Ma il pezzo più infantile in assoluto è Girlfriend, un rock veloce e scemo pieno di archi e fiati. «You were my girlfriend, now you’re my ex…».
I concilianti suoni di un giardino inglese d’altri tempi, con gli uccellini e l’acqua che scorre, sono interrotti da un tuono lontano… English Country Garden è uno splendido pezzo pianistico, rapido e travolgente come Don’t Stop Me Now dei Queen (e con questa fanno quattro citazioni… Sono un maniaco. Ma almeno me ne rendo conto), e non è un caso, visto che per registrarla Justin si è servito dello stesso pianoforte che Freddie Mercury utilizzò per Bohemian Rhapsody. Non so se mi spiego. «I carved U 4 Me in the bark of a tree / In an English Country Garden».
Il ritorno si conclude più in là di quanto immaginassi: non solo si giunge in superficie, ma si tende addirittura verso il cielo, verso il paradiso, con Blind Man, un bellissimo brano, intimista e malinconico, che a tratti suona come gli ultimi Beatles, quelli dell’album Let It Be.
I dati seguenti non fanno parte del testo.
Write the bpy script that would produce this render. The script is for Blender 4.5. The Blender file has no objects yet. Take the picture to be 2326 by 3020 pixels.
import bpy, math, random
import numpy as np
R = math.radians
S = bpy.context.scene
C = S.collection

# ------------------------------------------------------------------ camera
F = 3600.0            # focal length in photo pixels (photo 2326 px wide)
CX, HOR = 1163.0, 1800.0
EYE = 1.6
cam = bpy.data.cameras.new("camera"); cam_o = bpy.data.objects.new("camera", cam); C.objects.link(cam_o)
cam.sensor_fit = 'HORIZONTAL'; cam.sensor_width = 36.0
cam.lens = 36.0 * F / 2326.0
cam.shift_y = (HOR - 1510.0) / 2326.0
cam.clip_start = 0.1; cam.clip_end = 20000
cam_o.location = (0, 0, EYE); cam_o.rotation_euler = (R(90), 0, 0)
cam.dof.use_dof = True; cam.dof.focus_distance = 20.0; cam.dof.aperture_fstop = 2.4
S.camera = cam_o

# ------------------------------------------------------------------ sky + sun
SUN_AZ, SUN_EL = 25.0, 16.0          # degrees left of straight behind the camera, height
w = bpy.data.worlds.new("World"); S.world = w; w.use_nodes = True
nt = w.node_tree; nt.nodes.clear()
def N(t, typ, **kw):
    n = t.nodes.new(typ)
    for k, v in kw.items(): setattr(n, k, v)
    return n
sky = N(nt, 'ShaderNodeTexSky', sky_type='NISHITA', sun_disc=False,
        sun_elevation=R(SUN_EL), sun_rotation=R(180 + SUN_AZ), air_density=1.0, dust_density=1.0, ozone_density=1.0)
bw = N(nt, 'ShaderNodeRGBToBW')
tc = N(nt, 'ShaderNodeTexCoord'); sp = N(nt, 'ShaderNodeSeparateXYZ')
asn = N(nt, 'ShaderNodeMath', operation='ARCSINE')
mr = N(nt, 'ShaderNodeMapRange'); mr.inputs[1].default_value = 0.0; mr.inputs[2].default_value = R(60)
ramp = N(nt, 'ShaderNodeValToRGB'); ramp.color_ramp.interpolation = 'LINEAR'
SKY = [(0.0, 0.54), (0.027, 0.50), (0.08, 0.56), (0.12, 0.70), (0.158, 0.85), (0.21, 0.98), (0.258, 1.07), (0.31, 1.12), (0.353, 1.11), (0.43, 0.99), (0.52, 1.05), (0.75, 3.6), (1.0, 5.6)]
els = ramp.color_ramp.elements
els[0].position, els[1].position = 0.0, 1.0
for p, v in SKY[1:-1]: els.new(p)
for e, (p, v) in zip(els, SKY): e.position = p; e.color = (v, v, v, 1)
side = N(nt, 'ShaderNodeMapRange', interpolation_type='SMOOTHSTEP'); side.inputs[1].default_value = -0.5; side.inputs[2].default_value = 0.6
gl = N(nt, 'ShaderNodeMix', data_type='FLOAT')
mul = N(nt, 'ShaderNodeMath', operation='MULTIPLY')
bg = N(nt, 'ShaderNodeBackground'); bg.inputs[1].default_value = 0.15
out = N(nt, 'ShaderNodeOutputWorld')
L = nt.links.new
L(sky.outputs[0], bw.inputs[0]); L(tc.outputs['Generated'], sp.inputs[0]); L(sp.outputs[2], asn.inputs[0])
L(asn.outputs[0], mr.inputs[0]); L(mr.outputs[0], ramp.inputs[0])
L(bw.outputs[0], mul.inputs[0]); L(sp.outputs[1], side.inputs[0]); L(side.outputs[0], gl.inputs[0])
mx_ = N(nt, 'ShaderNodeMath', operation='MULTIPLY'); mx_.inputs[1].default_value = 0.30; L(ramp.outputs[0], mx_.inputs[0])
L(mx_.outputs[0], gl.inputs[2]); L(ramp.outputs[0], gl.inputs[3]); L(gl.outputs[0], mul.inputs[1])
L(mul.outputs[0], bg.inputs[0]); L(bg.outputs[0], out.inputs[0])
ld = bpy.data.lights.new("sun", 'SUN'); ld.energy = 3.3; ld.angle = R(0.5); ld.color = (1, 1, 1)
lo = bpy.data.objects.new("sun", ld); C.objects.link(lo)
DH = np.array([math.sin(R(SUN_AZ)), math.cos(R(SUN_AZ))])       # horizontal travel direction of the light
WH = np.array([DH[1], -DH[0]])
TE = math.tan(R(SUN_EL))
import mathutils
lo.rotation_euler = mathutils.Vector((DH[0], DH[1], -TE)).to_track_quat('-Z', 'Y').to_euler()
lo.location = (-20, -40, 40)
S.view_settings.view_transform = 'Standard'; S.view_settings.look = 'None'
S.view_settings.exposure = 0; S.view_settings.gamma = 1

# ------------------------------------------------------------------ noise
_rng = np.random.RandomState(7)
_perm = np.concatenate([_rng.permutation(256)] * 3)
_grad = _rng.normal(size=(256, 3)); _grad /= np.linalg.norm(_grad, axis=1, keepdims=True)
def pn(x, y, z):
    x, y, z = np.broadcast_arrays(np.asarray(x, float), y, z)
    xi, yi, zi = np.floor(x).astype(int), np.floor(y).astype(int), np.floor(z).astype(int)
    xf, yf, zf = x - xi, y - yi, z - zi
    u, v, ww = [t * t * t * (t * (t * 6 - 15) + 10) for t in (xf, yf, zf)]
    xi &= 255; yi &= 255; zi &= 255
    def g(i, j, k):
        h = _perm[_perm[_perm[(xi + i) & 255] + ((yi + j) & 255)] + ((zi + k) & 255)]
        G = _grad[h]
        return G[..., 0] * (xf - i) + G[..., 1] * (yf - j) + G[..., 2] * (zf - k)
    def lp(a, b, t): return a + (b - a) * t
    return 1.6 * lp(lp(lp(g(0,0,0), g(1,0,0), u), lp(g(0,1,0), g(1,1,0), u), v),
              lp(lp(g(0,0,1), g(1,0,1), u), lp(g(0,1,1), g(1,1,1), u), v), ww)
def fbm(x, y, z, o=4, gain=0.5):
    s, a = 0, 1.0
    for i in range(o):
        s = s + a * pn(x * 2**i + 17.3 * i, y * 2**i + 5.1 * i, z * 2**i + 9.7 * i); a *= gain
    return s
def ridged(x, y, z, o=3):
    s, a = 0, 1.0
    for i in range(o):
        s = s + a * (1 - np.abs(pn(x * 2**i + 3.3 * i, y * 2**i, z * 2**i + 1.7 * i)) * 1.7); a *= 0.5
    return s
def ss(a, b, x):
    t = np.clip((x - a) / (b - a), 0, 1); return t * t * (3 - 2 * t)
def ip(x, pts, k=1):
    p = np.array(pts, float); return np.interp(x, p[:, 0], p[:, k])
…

Una chiusura così, proprio, non me l’aspettavo. «You can’t cry forever».
Grande disco (l’unica pecca è che è un po’ troppo breve, visto e considerato che di pezzi pronti ce ne sono, ma saranno pubblicati come b-sides), altre dieci gemme che rafforzano lo stile del gruppo e che, rispetto al primo album, hanno il merito di essere più varie e sfaccettate; molto semplicemente, in questo momento, nessuno nel mondo rockeggia come i Darkness.